Der französische Regisseur André Téchiné lässt sich wohltuend viel Zeit beim Erzählen dieser sich anbahnenden Romanze. »Mit Siebzehn« hätte auch eine dramatische Auseinandersetzung mit dem Problem pubertierender Menschen sein können, sich in einer homophoben und auf Heteronormativität festgelegten westlichen Welt selbst homoerotische Gefühle einzugestehen. Vordergründig ist dies auch das entscheidende Thema des Films. Im Kern aber ist es zuallererst eine behutsam inszenierte Liebesgeschichte zwischen zwei Jugendlichen inmitten der beeindruckenden Berglandschaft der Pyrenäen.
Dabei muss der Zuschauer in fast jeder Szene die grünohrigen Perspektiven der Hauptfiguren einnehmen.

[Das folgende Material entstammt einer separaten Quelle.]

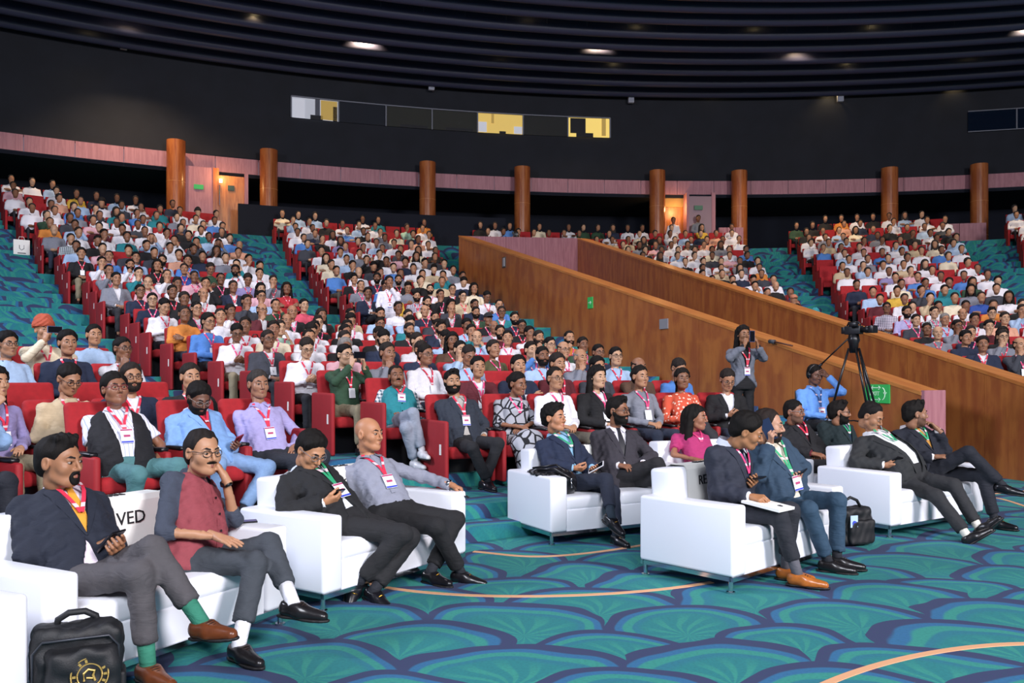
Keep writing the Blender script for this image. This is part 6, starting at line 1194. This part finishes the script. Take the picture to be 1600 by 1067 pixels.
em.tube([(ec[0]-.02, ec[1], ec[2]-.02), (ec[0]-.022, ec[1], ec[2]+.01), (ec[0]-.005, ec[1]+.004, ec[2]+.024), (ec[0]+.018, ec[1], ec[2]+.018), (ec[0]+.012, ec[1], ec[2]), (ec[0]+.02, ec[1]-.003, ec[2]-.022)], .005, 6); em.tube([(ec[0]-.012, ec[1], ec[2]-.008), (ec[0]+.012, ec[1], ec[2]-.012)], .004, 6)
obj('emblem', em.mesh('emblem', [GOLD]), bp)
x_, y_ = fpt(1348, 856); lb = tag(obj('laptop_bag', None, loc=(x_, y_+.09, 0), rotz=.35), 'black laptop bag with hanging badge on carpet between two sofas', 'bag')
obj('body', soft_box((-.2, -.06, -.02), (.2, .18, .38), (0, .06, .16), (.155, .075, .165), .045, .005, 2), lb); obj('front_pocket', soft_box((-.2, -.1, -.02), (.2, .08, .3), (.01, -.02, .12), (.13, .035, .105), .025, .004, 5), lb); obj('handle', MB().tube([(-.10, .06, .30), (-.10, .05, .38), (-.05, .04, .41), (.03, .05, .38), (.09, .06, .30)], .013, 8).mesh('handle', [BAGM], True), lb)
obj('luggage_badge', MB().box((-.09, -.05, .22), (.075, .006, .10)).mesh('luggage_badge', [mat('badge_pale_blue', '#b8d0e8', .5)]), lb); obj('badge_mark', MB().tube([(-.09, -.054, .205), (-.09, -.056, .205)], .022, 14).mesh('badge_mark', [BADGEBLUE]), lb); obj('zip', MB().tube([(.13, -.01, .06), (.145, -.012, .2), (.12, -.01, .27)], .006, 6).mesh('zip', [ZIP], True), lb)
# black handbag slumped over the sofa arm
c4, p4 = sofa_frame(*SOFAS[4]); hb = tag(obj('handbag', None, loc=(c4[0], c4[1], 0), rotz=p4+math.pi), 'black leather handbag slumped over the sofa arm', 'bag'); HB = mat('black_leather', '#131317', .3, noise=.2, nscale=20)
G_ = grid_pts((.15, -.25, .33), (.85, .45, .75), .012); dh = smin(ell(G_, (.47, .10, .49), (.12, .20, .13)), ell(G_, (.62, .08, .585), (.14, .16, .035)), .06)+folds(G_, .004, 2); V_, F__ = surfnets(dh, (.15, -.25, .33), .012); obj('body', mk_mesh('body', V_, F__, [HB]), hb)
obj('strap', MB().tube([(.72, .12, .62), (.62, .24, .64), (.50, .30, .56), (.44, .30, .45)], .012, 8).mesh('strap', [HB], True), hb); obj('strap', MB().tube([(.70, .0, .625), (.55, .16, .66), (.46, .24, .58)], .010, 8).mesh('strap', [HB], True), hb)
obj('clasp', MB().tube([(.49, .305, .56), (.49, .312, .53)], .010, 8).mesh('clasp', [CHROME], True), hb); obj('chain', MB().tube([(.49, .31, .53), (.485, .31, .47)], .004, 6).mesh('chain', [CHROME], True), hb)
def sofa_pt(k, lx, ly, z): c, p = sofa_frame(*SOFAS[k]); R = Matrix.Rotation(p+math.pi, 3, 'Z'); v = R @ Vector((lx, ly, 0)); return (c[0]+v.x, c[1]+v.y, z), p+math.pi
q, a = sofa_pt(1, -.67, .10, .585); o = tag(obj('phone', phone_mesh('#101014'), loc=q, rotz=a+.9), 'black phone lying on the sofa arm by the maroon-waistcoat man', 'phone')
q = fpt(733, 822); o = tag(obj('paper_sheet', MB().box((0, 0, .006), (.26, .10, .012)).mesh('paper_sheet', [WHITEPAPER]), loc=(-.37, 7.95, .132), rotz=.3), 'white paper lying on the first carpeted step', 'paper')
q = at_px(8, 23.2, 0); wb = tag(obj('paper_bag', None, loc=(*sp(27.3, -39.6)[:2], floor_z(27.3)), rotz=.6), 'white paper carrier bag standing on the wide stairs', 'bag')
obj('body', MB().box((0, 0, .24), (.36, .14, .48)).mesh('body', [WHITEPAPER], bevel=.008), wb); obj('handle', MB().tube([(-.07, 0, .48), (-.05, 0, .56), (.05, 0, .56), (.07, 0, .48)], .006, 6).mesh('handle', [WHITEPAPER], True), wb)
pm = MB().tube([(-.05, -.072, .34), (-.05, -.072, .26), (.0, -.072, .22), (.05, -.072, .26), (.05, -.072, .34)], .008, 5); pm.box((0, -.072, .14), (.18, .004, .03)); obj('print', pm.mesh('print', [mat('grey_print', '#6a6a70', .7)]), wb)
# backpack left on an empty seat
es = min([s for s in SEATS if s['who'] is None], key=lambda s: (s['px'][0]-350)**2+4*(s['px'][1]-525)**2); b2 = tag(obj('backpack', None, loc=(es['p'][0], es['p'][1], es['p'][2]+.435), rotz=-math.radians(es['th'])+math.pi), 'dark grey backpack left on an empty red seat', 'bag')
obj('body', rbox((0, -.02, .21), (.32, .2, .42), .06, mat('charcoal_nylon', '#26292c', .7), 'body'), b2); obj('front_pocket', rbox((0, .1, .15), (.26, .08, .26), .03, mat('charcoal_nylon', '#26292c', .7), 'front_pocket'), b2)
for sx in (-1, 1): obj('strap', MB().tube([(sx*.1, .09, .40), (sx*.12, .14, .28), (sx*.12, .13, .06)], .016, 8).mesh('strap', [mat('olive_strap', '#4a4f36', .8)], True), b2)
obj('handle', MB().tube([(-.05, 0, .42), (-.03, 0, .47), (.03, 0, .47), (.05, 0, .42)], .01, 6).mesh('handle', [BLACKPLA], True), b2)
# phones raised in the audience
for s in [s for s in SEATS if isinstance(s['who'], dict) and s['who'].get('named') and s['who']['pose'] == 'raise_' and 'root' in s]:
    mxr = world_of(s['root']); o = obj('phone', phone_mesh(rnd.choice(['#3a4a70', '#16161c', '#5a6a90']))); o.matrix_world = mxr @ Matrix.Translation((0, .28, 1.16)) @ Matrix.Rotation(math.pi/2, 4, 'X') @ Matrix.Rotation(math.pi/2, 4, 'Z') @ Matrix.Rotation(math.pi, 4, 'Y')
    tag(o, 'phone raised by the %s-clad sitter, %s' % (CN[s['who']['col']], place_label(s)), 'phone')
bpy.context.view_layer.update()
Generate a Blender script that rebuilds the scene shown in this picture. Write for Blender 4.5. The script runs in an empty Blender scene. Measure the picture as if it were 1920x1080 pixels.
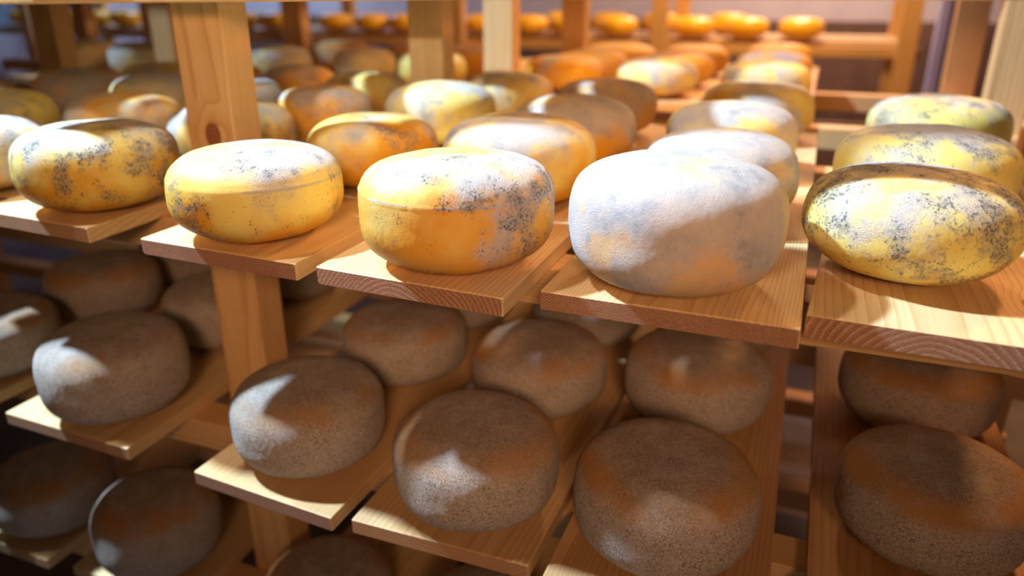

Vom ersten Bild an schiebt sich die Kamera geradezu in die Körper hinein, arbeitet viel mit verwackelten Nahaufnahmen. Sie will körperlich erlebbar machen, was Damien und Thomas fühlen, welche irrationalen Gedanken ihnen bisweilen im Kopf umherschwirren, wie sie kraftstrotzend nach dem eigenen Weg in die Süße des Daseins suchen.
Damien malträtiert regelmäßig einen Sandsack, um sich seiner Männlichkeit zu vergewissern und dem abgöttisch verehrten Vater nachzueifern, der als Hubschrauberkampfpilot in Kriegsgebieten arbeitet und bei den spärlichen Heimatbesuchen so jovial wie selbstsicher auftritt. Dabei haut er solche Sätze heraus: »Ich bin zum Militär gegangen, weil ich Abenteuer erleben wollte.« Dass ihn der ebenso zupackend und selbstbewusst daherkommende Thomas mit seinem kuhstallgestählten Leib fasziniert, verwundert da nicht mehr. Als Thomas’ schulische Leistungen nachlassen, ist der Grund schnell gefunden: sein täglich dreistündiger Weg vom arbeitsreichen Bergbauernhof bis in die Dorfschule und zurück. Damiens Mutter nimmt ihn zeitweise bei sich auf. Jetzt begegnen sich die beiden Jungs auf engstem Raum - und die Brutalität geht nur noch von Thomas aus, der sich seiner eigenen Verliebtheit zu erwehren versucht und Damien bei jedem Annäherungsversuch harte Schläge verpasst, die aufgrund der intensiven Kameraführung beim Betrachter die Spiegelneuronen feuern lassen. Téchiné zeigt exemplarisch, dass das Begehren die schönste und erschütterndste aller menschlichen Eigenschaften ist. Und darin liegt die größte Stärke dieses wunderschönen Films.